ここの石積みはとてもインカっぽくて、南米から技術者呼んできたって言われて納得の作りなのだが…南米原産と思われるサツマイモやキャサバなどのデンプンが検出されたのは島の北部。これは、もし作物を導入してたんだとしたら島全体に広まってた、とかいう可能性はあるんだろうか?

なお、サツマイモについては、南米からさらにポリネシアまでたどり着いていたかもしれない。という研究を、以前取り上げた。
今回のイースター島での調査が妥当なら、ポリネシアのサツマイモはイースター島経由で導入されたという話になるかもしれない。…かンジンのイースター島ではイモ栽培がどっかで途切れちゃったのだが。(たぶん飢饉で種芋まで食い尽くした時代があったんだと思う)

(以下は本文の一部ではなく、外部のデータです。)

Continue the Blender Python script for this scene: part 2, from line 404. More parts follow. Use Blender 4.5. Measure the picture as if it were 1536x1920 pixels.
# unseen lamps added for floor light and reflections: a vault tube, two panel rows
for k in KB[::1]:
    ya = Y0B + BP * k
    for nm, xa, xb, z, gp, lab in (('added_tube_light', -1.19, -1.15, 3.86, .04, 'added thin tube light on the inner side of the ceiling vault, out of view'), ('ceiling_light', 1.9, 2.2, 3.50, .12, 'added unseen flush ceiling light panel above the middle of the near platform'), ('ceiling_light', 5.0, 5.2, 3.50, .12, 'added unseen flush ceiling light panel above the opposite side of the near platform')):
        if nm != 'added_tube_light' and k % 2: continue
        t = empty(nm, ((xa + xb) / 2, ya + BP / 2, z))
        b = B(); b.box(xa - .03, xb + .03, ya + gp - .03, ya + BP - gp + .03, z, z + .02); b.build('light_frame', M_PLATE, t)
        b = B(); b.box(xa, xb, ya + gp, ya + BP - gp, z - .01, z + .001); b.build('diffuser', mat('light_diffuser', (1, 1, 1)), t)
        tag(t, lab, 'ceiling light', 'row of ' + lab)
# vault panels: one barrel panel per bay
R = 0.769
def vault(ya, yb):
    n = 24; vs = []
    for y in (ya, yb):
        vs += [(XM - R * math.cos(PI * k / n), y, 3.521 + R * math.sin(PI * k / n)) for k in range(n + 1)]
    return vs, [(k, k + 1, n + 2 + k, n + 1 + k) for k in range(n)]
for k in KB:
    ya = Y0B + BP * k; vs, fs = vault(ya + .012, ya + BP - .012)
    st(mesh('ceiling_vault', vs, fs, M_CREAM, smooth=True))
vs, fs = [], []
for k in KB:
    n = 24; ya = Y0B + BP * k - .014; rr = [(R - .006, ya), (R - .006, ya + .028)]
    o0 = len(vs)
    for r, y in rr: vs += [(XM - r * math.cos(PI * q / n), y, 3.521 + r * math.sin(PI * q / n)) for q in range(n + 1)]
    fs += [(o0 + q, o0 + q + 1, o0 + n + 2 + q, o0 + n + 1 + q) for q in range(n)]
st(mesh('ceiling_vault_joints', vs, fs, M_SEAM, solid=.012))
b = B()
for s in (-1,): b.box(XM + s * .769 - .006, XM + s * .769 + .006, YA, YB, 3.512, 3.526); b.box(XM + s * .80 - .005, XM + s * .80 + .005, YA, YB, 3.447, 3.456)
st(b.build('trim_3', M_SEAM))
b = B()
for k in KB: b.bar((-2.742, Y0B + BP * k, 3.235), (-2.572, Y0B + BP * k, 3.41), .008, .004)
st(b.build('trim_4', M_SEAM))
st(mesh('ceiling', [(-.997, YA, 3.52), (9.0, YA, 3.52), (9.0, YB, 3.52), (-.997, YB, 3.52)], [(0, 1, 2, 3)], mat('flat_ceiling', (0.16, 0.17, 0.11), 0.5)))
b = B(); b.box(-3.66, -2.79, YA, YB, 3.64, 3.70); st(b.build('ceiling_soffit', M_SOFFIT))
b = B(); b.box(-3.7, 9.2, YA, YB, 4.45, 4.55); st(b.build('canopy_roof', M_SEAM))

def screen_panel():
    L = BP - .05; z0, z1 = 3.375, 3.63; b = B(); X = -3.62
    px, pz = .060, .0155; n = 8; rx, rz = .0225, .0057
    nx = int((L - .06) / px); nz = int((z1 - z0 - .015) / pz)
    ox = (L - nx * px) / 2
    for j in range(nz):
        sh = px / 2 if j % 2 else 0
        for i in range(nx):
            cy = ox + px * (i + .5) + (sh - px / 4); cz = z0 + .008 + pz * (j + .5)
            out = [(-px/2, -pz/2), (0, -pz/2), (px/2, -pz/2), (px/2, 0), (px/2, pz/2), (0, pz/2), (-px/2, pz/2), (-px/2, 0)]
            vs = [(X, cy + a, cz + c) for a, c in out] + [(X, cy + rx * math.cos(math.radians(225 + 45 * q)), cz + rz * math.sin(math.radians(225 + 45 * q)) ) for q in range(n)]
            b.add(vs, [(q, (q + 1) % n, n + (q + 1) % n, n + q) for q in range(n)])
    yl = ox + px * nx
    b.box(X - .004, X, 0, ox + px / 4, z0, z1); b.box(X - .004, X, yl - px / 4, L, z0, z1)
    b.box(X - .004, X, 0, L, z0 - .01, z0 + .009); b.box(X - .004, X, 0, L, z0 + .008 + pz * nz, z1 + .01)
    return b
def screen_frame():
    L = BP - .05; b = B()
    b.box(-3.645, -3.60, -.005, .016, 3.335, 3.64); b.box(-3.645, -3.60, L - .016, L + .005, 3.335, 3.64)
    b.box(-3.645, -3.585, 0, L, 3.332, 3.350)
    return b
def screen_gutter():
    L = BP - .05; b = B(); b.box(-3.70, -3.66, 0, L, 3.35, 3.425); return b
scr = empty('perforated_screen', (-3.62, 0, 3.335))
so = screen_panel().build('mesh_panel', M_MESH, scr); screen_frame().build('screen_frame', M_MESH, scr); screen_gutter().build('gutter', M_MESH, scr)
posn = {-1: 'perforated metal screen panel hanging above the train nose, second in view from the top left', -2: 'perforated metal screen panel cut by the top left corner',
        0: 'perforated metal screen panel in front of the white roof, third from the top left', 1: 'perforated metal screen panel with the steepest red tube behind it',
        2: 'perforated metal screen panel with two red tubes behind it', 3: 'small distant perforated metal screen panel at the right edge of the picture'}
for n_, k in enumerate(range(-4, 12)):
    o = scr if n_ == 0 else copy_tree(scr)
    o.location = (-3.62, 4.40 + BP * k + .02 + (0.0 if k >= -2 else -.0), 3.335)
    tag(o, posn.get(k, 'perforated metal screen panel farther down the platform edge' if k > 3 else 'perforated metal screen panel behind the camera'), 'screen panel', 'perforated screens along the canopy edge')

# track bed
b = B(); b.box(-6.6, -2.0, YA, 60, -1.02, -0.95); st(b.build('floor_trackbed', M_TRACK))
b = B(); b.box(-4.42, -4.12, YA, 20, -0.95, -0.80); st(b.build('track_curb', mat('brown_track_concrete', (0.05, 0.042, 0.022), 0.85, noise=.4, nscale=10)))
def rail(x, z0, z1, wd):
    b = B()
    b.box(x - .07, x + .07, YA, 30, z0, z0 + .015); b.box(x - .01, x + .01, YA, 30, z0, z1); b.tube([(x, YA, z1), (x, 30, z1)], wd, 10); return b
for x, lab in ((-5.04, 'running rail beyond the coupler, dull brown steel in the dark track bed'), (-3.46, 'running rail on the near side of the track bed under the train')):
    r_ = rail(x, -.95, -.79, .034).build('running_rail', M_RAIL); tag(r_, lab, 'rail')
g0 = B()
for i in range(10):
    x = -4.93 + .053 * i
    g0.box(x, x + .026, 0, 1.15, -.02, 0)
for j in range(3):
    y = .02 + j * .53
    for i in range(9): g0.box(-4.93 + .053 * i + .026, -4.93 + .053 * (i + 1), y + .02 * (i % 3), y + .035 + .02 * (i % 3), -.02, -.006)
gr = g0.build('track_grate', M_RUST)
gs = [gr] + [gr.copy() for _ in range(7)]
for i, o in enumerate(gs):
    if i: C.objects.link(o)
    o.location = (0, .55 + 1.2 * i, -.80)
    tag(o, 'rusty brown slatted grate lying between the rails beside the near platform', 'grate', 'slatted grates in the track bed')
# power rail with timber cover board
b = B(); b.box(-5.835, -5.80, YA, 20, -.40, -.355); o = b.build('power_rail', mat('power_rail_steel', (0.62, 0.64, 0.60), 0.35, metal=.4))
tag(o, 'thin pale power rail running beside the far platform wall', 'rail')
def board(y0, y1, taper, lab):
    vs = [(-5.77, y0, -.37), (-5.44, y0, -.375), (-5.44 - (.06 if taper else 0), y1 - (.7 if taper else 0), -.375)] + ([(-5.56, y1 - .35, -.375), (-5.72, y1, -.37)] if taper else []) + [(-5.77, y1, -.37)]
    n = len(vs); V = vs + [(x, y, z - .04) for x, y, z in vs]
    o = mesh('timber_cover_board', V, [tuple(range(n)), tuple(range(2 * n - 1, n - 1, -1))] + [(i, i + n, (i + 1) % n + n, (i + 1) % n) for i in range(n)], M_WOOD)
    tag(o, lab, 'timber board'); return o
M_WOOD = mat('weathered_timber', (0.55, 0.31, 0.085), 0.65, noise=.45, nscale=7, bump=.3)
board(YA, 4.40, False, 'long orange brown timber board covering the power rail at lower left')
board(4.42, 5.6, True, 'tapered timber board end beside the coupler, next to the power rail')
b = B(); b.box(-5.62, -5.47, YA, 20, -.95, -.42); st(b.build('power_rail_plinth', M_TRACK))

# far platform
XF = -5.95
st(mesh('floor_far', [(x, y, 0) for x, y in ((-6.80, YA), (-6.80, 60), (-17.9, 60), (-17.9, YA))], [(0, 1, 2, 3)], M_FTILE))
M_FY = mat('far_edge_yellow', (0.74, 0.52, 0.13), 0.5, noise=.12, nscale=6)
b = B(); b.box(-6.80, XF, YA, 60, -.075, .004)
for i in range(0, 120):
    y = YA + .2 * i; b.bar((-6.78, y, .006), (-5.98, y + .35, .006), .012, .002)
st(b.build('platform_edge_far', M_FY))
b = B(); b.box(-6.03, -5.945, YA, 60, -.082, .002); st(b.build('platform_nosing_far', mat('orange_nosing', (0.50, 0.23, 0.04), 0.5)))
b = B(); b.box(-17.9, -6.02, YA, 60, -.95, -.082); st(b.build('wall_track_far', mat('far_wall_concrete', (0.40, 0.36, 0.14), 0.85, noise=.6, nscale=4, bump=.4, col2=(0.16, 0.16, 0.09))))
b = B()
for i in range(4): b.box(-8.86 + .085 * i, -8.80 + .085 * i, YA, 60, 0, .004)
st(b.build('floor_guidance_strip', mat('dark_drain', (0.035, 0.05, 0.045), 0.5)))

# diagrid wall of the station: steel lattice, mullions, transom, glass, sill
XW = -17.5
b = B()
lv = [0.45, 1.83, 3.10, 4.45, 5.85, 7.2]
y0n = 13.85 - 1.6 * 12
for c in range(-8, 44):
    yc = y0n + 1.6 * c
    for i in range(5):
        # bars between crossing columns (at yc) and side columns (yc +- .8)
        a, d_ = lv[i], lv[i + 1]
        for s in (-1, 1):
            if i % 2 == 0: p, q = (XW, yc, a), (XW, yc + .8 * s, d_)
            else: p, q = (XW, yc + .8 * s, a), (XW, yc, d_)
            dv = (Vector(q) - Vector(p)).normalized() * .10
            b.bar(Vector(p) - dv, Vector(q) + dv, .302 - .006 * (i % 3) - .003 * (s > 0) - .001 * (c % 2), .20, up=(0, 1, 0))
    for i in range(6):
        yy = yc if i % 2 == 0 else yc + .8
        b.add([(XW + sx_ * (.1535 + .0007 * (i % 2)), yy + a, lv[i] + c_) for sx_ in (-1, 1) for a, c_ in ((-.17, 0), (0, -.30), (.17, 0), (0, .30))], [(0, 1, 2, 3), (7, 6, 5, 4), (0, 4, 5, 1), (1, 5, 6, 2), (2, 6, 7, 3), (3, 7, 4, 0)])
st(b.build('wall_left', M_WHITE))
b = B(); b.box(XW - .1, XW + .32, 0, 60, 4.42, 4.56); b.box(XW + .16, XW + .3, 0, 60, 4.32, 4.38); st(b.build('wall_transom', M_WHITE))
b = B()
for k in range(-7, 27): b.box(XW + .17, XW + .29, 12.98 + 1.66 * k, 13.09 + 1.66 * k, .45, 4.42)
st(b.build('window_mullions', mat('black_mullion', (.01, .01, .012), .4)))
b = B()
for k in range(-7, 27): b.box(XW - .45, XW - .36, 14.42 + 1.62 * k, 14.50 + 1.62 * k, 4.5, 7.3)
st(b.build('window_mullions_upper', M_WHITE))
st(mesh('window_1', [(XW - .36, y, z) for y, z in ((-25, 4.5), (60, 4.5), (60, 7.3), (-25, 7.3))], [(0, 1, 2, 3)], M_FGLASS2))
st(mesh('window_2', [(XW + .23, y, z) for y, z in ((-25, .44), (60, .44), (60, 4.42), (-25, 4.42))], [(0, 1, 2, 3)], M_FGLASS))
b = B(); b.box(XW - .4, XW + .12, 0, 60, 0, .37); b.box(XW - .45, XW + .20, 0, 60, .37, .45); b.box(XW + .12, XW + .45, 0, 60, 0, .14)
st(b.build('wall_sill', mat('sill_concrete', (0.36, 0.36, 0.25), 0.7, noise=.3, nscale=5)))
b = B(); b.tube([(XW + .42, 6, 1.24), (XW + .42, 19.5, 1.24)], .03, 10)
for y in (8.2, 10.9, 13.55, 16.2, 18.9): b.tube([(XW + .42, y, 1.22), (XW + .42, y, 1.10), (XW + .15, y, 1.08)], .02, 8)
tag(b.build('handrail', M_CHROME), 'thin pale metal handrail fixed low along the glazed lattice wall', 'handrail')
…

サツマイモはどこから来たのか。その起源を巡る様々な研究
https://55096962.seesaa.net/article/201810article_5.html

あと、遺伝子研究からも、最近では南米住民とイースター島住民が早くから接触してたのでは、という説が有力になってきている。
なので、今回の研究結果事態は突拍子のない話ではない。むしろ問題は、交流が「いつ」「どのようにして」途切れたのか、のほうだ。

海を渡る人類 ~ポリネシア住民と南アメリカ先住民の出会いの証拠がまた一つ。
https://55096962.seesaa.net/article/202007article_7.html

イースター島はどこかの時点で大型の木材を喪失し、外洋に出る船を作れなくなってしまった。その頃にやり取りが途切れたのだと思うが、経緯・原因についてはまだ解明されていない部分も多い。海のハイウェイはいつ消えたんだろう。これもまた気候変動うんぬんの話に持っていかれそうな気はするけど…空白の期間、物語の続きを、誰か解明してほしい。